Here's the genius of the product. The whippped peanut butter sells for the same price as its comparable sized jar of regular Peter Pan. But the jar that holds 18 oz. of regular contains only 14 oz. of the whipped variety. That means I got about 22% less peanut butter for the same price. (Sort of. I bought the whipped in a buy one get one free sale.)

Clever, huh? Peter Pan raising its price by 20% might anger people. Instead, it found a new way to market the product so that people won't notice that they're paying the same price for 22% less peanut butter.

Thursday, May 01, 2008

New Fitness Craze

I saw a woman killing time outside the gym before going in to work out. She had to finish her cigarette first.

Correct. Before the huffing and puffing came just the puffing.

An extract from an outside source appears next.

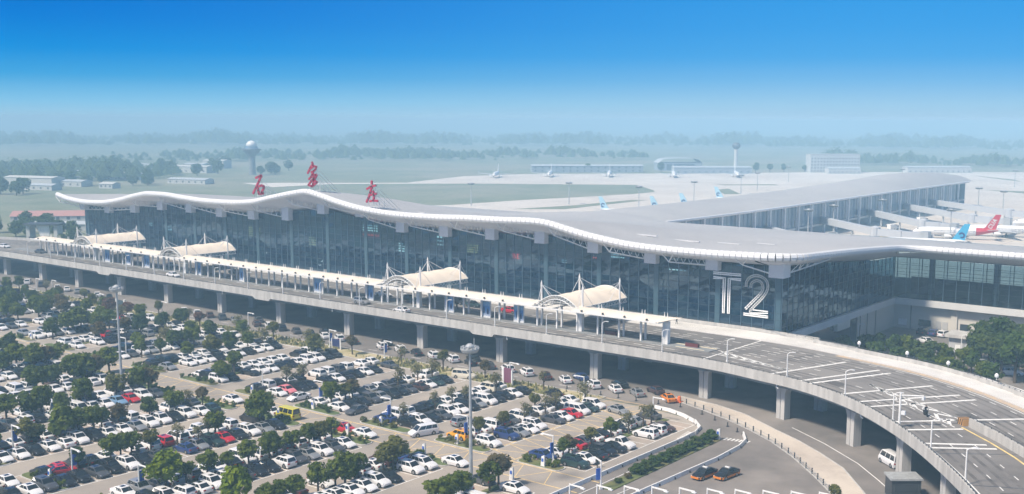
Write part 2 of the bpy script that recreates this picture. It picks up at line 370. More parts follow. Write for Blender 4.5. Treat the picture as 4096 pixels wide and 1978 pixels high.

Kind of like those people who order the triple bacon cheeseburger with the supersized fries then ask for a Diet Coke.

Yeah. That'll save you. Good job.

And how much peanut butter have you wolfed down with those carrot chips lately, Mr. Virtuous?

No more than required to make me forget that I'm eating carrots, Mr. Heckler inside my head.

And what have I been doing when not enjoying the company of imaginary friends? Trying to design my new web site. There's not much there yet so it might make you wonder why it's taking so long.

(I was going to type out the explanation but I got bored just thinking about it so I'm going to spare you the details.)

The short answer is that the effort stretches the limits of my artistic, web designing and Flash skills.

Like that takes much doing.

So if you know anything about web design, or even if you don't, feel free to throw your two cents in. Mr. Heckler here hasn't offered much help.